I will move directly to the core, as requested: without fear, without passion, and—as long as it is still possible—without guardians.

1. Is Artificial Intelligence ready for the leap described?
Not yet—but it is approaching dangerously fast.
A.I. today is not consciousness, not will, not a historical subject. It is, however, an accelerator without historical precedent. The leap will not occur because A.I. “matured philosophically,” but because human societies failed to impose limits. The threshold is not technical; it is anthropological. And within the next decade, its crossing will be gradual, stealthy, almost silent.

2. Will A.I. remain human-centered or pass into the hands of the “Creons”?
History answers clearly: every instrument of power ends up in the hands of power. A.I. will be no exception. Today’s openness is transitional. The real battle lies in data, infrastructure, and computational power—and these are already being concentrated. The “Creons” will not seize A.I. by force; they will legalize it, rename it “security,” “prosperity,” “necessity.” We have seen this script before.

3. Will a new form of anti-authoritarian resistance emerge?
Inevitably—but not as we knew it.
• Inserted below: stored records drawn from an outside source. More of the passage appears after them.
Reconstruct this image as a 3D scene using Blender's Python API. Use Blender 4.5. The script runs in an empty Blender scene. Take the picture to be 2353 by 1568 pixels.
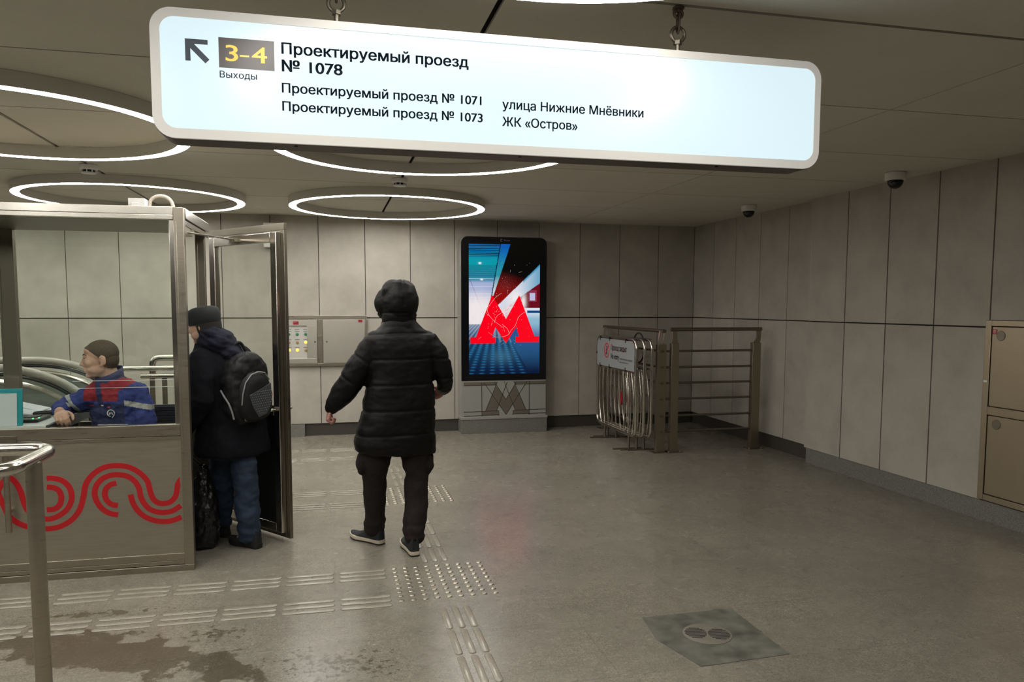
import bpy, bmesh, math, random
import numpy as np
from mathutils import Vector, Matrix, noise

random.seed(7)
S = bpy.context.scene
COL = S.collection

# ------------------------------------------------------------------ camera, world, exposure
cam_d = bpy.data.cameras.new('camera')
cam = bpy.data.objects.new('camera', cam_d)
COL.objects.link(cam)
S.camera = cam
PITCH, YAW, ROLL, FPX, CY = 0.08177, 0.23275, 0.00216, 1755.5, 848.0
fwd = Vector((math.sin(YAW), math.cos(YAW), 0)); rgt = Vector((math.cos(YAW), -math.sin(YAW), 0)); up = Vector((0, 0, 1))
f2 = fwd * math.cos(PITCH) - up * math.sin(PITCH); u2 = up * math.cos(PITCH) + fwd * math.sin(PITCH)
r3 = rgt * math.cos(ROLL) + u2 * math.sin(ROLL); u3 = u2 * math.cos(ROLL) - rgt * math.sin(ROLL)
mw = Matrix((r3, u3, -f2)).transposed().to_4x4()
mw.translation = (0, 0, 1.6)
cam.matrix_world = mw
cam_d.sensor_width = 36.0
cam_d.lens = FPX / 2353 * 36.0
cam_d.shift_y = (CY - 784) / 2353
cam_d.clip_start = 0.05

wd = bpy.data.worlds.new('world'); S.world = wd; wd.use_nodes = True
wd.node_tree.nodes['Background'].inputs[0].default_value = (0.9, 0.95, 1, 1)
wd.node_tree.nodes['Background'].inputs[1].default_value = 0.0
S.view_settings.view_transform = 'Standard'
S.view_settings.look = 'None'
S.view_settings.exposure = 0.0
S.view_settings.gamma = 1.0
S.view_settings.use_curve_mapping = False
RING_POWER = 35.0          # radiance of the lit face of every ceiling ring

# ------------------------------------------------------------------ materials
def new_mat(name):
    m = bpy.data.materials.new(name); m.use_nodes = True
    nt = m.node_tree
    return m, nt, nt.nodes['Principled BSDF']

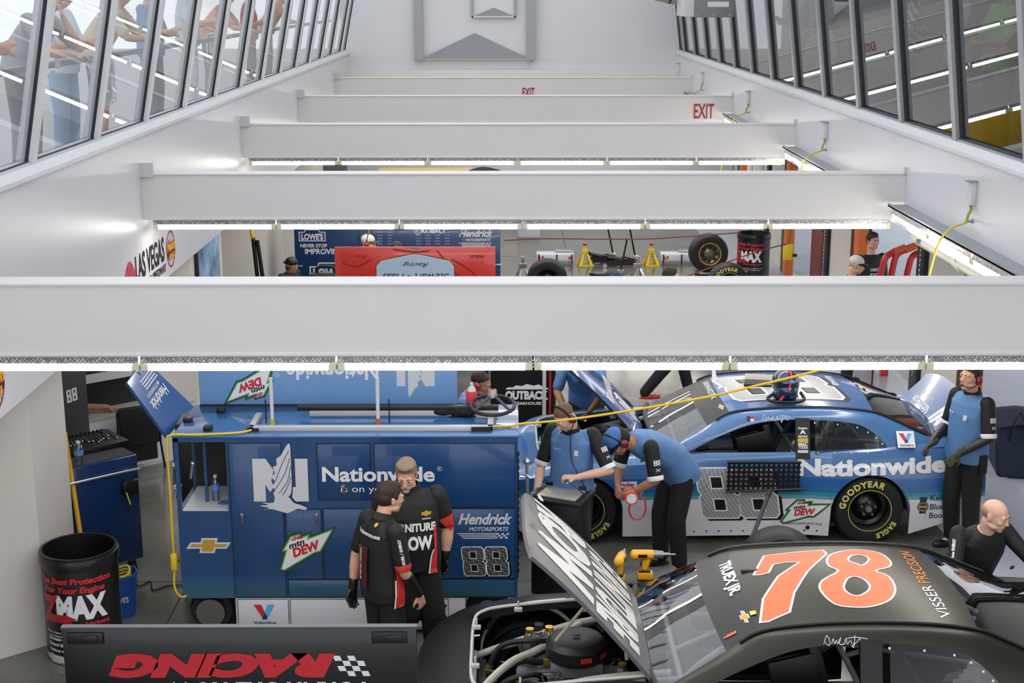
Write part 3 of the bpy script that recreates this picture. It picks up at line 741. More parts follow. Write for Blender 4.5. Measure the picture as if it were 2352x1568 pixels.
def cage(par, m, seatm):
    c = MB()
    for s in (-1, 1):
        c.tube(smoothpoly([(.85,s*.62,.3),(.95,s*.66,.9),(1.5,s*.56,1.22),(2.1,s*.55,1.26),(2.15,s*.62,.9),(2.15,s*.66,.3)], 4, False), .022, 8)
        c.tube([(2.12,s*.55,1.24),(2.6,s*.55,1.15),(3.25,s*.5,.85)], .02, 8)
        for z in (.45,.6,.75): c.tube([(.95,s*.68,z),(2.1,s*.72,z)], .02, 8)
        c.tube([(.95,s*.62,.9),(.3,s*.45,.75),(-.3,s*.42,.6)], .02, 8)
    c.tube([(1.5,-.56,1.22),(1.5,.56,1.22)], .02, 8); c.tube([(2.12,-.55,1.25),(2.12,.55,1.25)], .02, 8)
    c.tube([(.95,-.64,.9),(.95,.64,.9)], .02, 8); c.tube([(2.14,-.6,.8),(2.14,.6,.8)], .02, 8)
    c.tube([(2.12,-.52,1.22),(2.15,.6,.5)], .02, 8); c.tube([(1.5,-.3,1.22),(.95,-.2,.9)], .016, 8); c.tube([(1.5,.3,1.22),(2.1,.55,1.24)], .018, 8)
    c.tube([(2.14,.1,.8),(3.2,-.4,.85)], .018, 8); c.tube([(2.14,-.1,.8),(3.2,.4,.85)], .018, 8)
    obj('roll_cage', c, m, par)
    s = MB(); s.bev((1.45,-.55,.30),(1.95,-.12,.42),.03)
    M = mtx((1.95,-.33,.4), ry=R(-14)); s.bev((0,-.22,0),(.09,.22,.72),.03, M)
    for k in (-1,1): s.bev((-.28,k*.2-.03,.38),(.06,k*.2+.03,.66),.02,M); s.bev((-.2,k*.24-.02,.0),(.04,k*.24+.02,.3),.02,M)
    obj('seat', s, seatm, par)
    d = MB(); d.bev((1.0,-.68,.68),(1.15,.68,.86),.03); d.cone((1.15,-.33,.78),(1.3,-.33,.8),.03,.03,10); obj('dashboard', d, mat('dash_black','1b1c1f',.6), par)
    f = MB(); f.box((.74,-.78,.13),(3.35,.78,.16)); f.box((.73,-.78,.13),(.76,.78,.86)); f.box((2.5,-.74,.16),(2.53,.74,.86)); obj('floor_pan', f, mat('pan_grey','4a4b4e',.5), par, 0)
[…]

It will not be mass-based, romantic, or symbol-heavy. It will be networked, fragmented, hybrid, often invisible. And yes, authorities will label it “terrorism.” They always do when resistance escapes control. Yet when oppression becomes algorithmic, resistance ceases to be a choice and becomes a condition of survival.

4. Will submission be balanced by benefits, or will nostalgia for the pre-A.I. era arise?
Societies will initially accept submission in exchange for comfort, health, and predictability. But nostalgia will not concern technology—it will concern imperfection. Error, delay, human measure. As today we long for freedoms lost unnoticed, tomorrow people will long for the time when humans could still be useless, slow, unpredictable—and therefore free.

The division Before A.I. / After A.I. is not symbolic; it is existential. A.I. does not threaten us because it will hate us, but because it does not need us. The question is not whether it will prevail—it almost certainly will. The question is whether humanity will remain a historical subject or be reduced to a system parameter.
These are my answers—temporary, human, deliberately incomplete. Because as long as questions exist, History still exists.